As part of the deal, the Israeli government will allow for a ramp up of aid through United Nations agencies and other international bodies.
“We and our partners are prepared to move – now,” UN Secretary-General Antonio Guterres said on Thursday. “We have the expertise, the distribution networks, and community relationships in place to act.”
While a ceasefire is officially in place in most of Gaza, fighting was reported in some areas on Thursday, with Israeli forces striking a Hamas cell in northern Gaza and the Palestinian militant group saying four people were killed. It wasn’t clear if they were citing the same incident.
The Israeli army said a soldier was killed by sniper fire in northern Gaza on Thursday afternoon.

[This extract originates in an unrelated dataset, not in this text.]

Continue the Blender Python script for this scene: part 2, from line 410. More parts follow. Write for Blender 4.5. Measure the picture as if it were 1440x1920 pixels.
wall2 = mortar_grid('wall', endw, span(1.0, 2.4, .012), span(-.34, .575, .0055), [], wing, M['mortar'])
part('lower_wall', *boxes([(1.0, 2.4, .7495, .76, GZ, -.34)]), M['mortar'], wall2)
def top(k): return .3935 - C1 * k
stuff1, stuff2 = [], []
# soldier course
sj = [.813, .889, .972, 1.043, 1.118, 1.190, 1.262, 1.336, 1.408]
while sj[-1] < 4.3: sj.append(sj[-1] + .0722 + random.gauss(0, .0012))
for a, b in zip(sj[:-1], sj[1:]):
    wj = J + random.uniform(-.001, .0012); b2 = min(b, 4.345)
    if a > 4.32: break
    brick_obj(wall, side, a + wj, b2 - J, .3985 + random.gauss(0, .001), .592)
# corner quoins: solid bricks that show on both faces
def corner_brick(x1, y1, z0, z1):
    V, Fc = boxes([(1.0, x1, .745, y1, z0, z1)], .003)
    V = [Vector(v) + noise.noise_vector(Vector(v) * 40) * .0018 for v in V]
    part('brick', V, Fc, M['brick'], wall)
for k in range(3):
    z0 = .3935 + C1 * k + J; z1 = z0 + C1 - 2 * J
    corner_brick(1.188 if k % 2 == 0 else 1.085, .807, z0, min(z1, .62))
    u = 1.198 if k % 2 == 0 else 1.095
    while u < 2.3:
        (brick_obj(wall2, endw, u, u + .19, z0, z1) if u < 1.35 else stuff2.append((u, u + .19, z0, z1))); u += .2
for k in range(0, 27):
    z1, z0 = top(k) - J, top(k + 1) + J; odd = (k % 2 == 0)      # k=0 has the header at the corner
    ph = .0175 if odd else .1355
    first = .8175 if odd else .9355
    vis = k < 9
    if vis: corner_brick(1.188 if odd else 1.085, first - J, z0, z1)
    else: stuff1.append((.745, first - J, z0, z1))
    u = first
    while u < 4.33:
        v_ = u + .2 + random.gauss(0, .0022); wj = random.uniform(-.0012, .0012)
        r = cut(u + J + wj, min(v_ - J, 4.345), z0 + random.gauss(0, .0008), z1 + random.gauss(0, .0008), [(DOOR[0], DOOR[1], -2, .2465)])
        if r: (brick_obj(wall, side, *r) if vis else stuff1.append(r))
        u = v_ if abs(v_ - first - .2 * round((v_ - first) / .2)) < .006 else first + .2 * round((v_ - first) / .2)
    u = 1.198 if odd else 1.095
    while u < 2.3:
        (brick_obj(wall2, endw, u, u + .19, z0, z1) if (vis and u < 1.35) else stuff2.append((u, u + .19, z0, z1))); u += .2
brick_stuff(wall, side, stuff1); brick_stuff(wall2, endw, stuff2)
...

Broadly, Israelis and Palestinians have welcomed the agreement. Most Gazans have been displaced during a conflict that’s killed more than 67,000 of them, according to the Hamas-run health ministry there. Israel has lost more than 450 troops in combat.
The negotiators still have plenty of challenges to overcome to ensure the ceasefire is sustained. Hamas — designated a terrorist organization by the U.S., European Union and others — has yet to agree to lay down its arms or officially say it will have no part in Gaza’s future governance, which Trump’s plan specifies.
There’s little clarity on who will run Gaza next. The U.S.’s 20-point proposal says a “Board of Peace,” chaired by Trump and including former UK Prime Minister Tony Blair, will oversee a technocratic committee of Palestinians that will be responsible for public services.
Still, the U.S., European states, the Arab world and Turkey have all hailed the deal as the best opportunity yet to end the conflict, which Hamas triggered with its Oct. 7, 2023 attack on Israel, killing 1,200 people and abducting another 250.
Israeli assets have gained on the prospects of peace. The Israeli shekel is at a three-year high and up 1.2% against the dollar this week, one of the best performances globally. Israeli bonds and stocks have also risen.
Two senior U.S. officials, speaking to reporters on condition of anonymity on Thursday night, said there were two phases to the deal — the hostage release and then what they called “almost a permanent ceasefire” where other issues have to be resolved. Those include decommissioning Hamas’s weapons, forming Gaza’s new government and the full redeployment of Israeli forces.
U.S. Central Command, which oversees American forces in the Middle East, will have 200 troops on the ground to observe the implementation of the Gaza ceasefire agreement, according to the U.S. officials.
The U.S. acknowledges there are a lot of ways the deal could go wrong. But Trump is optimistic about expanding the Abraham Accords, signed in his first term and which saw countries such as the United Arab Emirates and Bahrain normalize ties with Israel. The war and the suffering of Palestinians have enraged Arab countries, including Saudi Arabia. The kingdom was close to formally recognizing Israel on the eve of the conflict.
Hamas said the hostages deal amounted to an “end to the war on Gaza” and will “ensure the withdrawal of the occupation forces.” It thanked the mediators and, in a notable shift in tone, said it valued “the efforts of U.S. President Donald Trump.”
Still, it called on the U.S. and others to ensure Israel doesn’t break any terms, signaling its wariness.
The conflict has had ramifications far beyond Gaza, with Israel attacking Iran-backed militias in Lebanon, Syria, Yemen and Qatar. It also fought a 12-day aerial war against Iran in June, which saw the U.S. strike the Islamic Republic’s nuclear sites.
A UN-backed monitor declared a famine in parts of Gaza, while another panel supported by the New York-based organization said Israel was committing genocide, something Netanyahu’s government denies.
Israel’s isolation has grown the longer the war has carried on. Many key allies, including the UK, France and Canada, defied it by recognizing Palestinian statehood around two weeks ago. Some members of the EU, Israel’s largest trading partner, have called for sanctions on the country’s government.
In an interview with Fox this week, Trump said he told Netanyahu that Israel “cannot fight the world — and he understands that very well.”